═════ MATERIAL

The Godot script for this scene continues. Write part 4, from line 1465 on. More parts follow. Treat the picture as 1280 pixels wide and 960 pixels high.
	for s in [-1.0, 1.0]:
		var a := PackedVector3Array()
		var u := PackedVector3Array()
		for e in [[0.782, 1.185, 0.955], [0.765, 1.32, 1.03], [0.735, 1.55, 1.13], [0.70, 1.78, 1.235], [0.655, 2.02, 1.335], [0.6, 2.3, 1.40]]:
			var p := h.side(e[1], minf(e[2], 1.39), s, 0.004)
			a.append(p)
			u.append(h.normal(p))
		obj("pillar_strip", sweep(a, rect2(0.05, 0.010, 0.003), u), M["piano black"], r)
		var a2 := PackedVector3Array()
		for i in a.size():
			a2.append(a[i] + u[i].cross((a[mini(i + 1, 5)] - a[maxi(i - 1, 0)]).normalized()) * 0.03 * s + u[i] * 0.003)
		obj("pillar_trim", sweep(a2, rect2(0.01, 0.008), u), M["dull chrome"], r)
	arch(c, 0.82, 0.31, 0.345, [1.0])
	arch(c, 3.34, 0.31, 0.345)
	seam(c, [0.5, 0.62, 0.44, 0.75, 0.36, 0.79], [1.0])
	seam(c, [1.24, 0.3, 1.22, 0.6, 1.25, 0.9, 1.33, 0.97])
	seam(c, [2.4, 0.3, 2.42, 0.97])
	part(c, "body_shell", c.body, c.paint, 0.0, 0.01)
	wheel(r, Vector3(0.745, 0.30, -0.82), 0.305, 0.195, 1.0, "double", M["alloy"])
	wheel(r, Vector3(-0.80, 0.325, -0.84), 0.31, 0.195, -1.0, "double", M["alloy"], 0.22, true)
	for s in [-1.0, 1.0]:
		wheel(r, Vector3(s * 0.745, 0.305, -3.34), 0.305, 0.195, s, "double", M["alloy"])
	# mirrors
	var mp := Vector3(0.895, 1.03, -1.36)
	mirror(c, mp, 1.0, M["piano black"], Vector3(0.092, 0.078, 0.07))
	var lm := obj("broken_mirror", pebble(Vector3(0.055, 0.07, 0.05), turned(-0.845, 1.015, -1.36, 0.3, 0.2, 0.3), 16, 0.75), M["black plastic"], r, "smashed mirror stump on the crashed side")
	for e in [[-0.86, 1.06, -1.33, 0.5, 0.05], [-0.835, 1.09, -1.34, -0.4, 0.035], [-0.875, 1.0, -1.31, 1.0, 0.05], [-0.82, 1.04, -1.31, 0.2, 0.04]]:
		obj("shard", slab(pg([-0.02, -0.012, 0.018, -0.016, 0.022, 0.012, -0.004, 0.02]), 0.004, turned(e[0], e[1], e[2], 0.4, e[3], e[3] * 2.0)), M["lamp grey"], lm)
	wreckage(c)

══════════

INSTRUCTION:
All of the lines above must be returned exactly.

SOLVED PROBLEM:
The Godot script for this scene continues. Write part 4, from line 1465 on. More parts follow. Treat the picture as 1280 pixels wide and 960 pixels high.
	for s in [-1.0, 1.0]:
		var a := PackedVector3Array()
		var u := PackedVector3Array()
		for e in [[0.782, 1.185, 0.955], [0.765, 1.32, 1.03], [0.735, 1.55, 1.13], [0.70, 1.78, 1.235], [0.655, 2.02, 1.335], [0.6, 2.3, 1.40]]:
			var p := h.side(e[1], minf(e[2], 1.39), s, 0.004)
			a.append(p)
			u.append(h.normal(p))
		obj("pillar_strip", sweep(a, rect2(0.05, 0.010, 0.003), u), M["piano black"], r)
		var a2 := PackedVector3Array()
		for i in a.size():
			a2.append(a[i] + u[i].cross((a[mini(i + 1, 5)] - a[maxi(i - 1, 0)]).normalized()) * 0.03 * s + u[i] * 0.003)
		obj("pillar_trim", sweep(a2, rect2(0.01, 0.008), u), M["dull chrome"], r)
	arch(c, 0.82, 0.31, 0.345, [1.0])
	arch(c, 3.34, 0.31, 0.345)
	seam(c, [0.5, 0.62, 0.44, 0.75, 0.36, 0.79], [1.0])
	seam(c, [1.24, 0.3, 1.22, 0.6, 1.25, 0.9, 1.33, 0.97])
	seam(c, [2.4, 0.3, 2.42, 0.97])
	part(c, "body_shell", c.body, c.paint, 0.0, 0.01)
	wheel(r, Vector3(0.745, 0.30, -0.82), 0.305, 0.195, 1.0, "double", M["alloy"])
	wheel(r, Vector3(-0.80, 0.325, -0.84), 0.31, 0.195, -1.0, "double", M["alloy"], 0.22, true)
	for s in [-1.0, 1.0]:
		wheel(r, Vector3(s * 0.745, 0.305, -3.34), 0.305, 0.195, s, "double", M["alloy"])
	# mirrors
	var mp := Vector3(0.895, 1.03, -1.36)
	mirror(c, mp, 1.0, M["piano black"], Vector3(0.092, 0.078, 0.07))
	var lm := obj("broken_mirror", pebble(Vector3(0.055, 0.07, 0.05), turned(-0.845, 1.015, -1.36, 0.3, 0.2, 0.3), 16, 0.75), M["black plastic"], r, "smashed mirror stump on the crashed side")
	for e in [[-0.86, 1.06, -1.33, 0.5, 0.05], [-0.835, 1.09, -1.34, -0.4, 0.035], [-0.875, 1.0, -1.31, 1.0, 0.05], [-0.82, 1.04, -1.31, 0.2, 0.04]]:
		obj("shard", slab(pg([-0.02, -0.012, 0.018, -0.016, 0.022, 0.012, -0.004, 0.02]), 0.004, turned(e[0], e[1], e[2], 0.4, e[3], e[3] * 2.0)), M["lamp grey"], lm)
	wreckage(c)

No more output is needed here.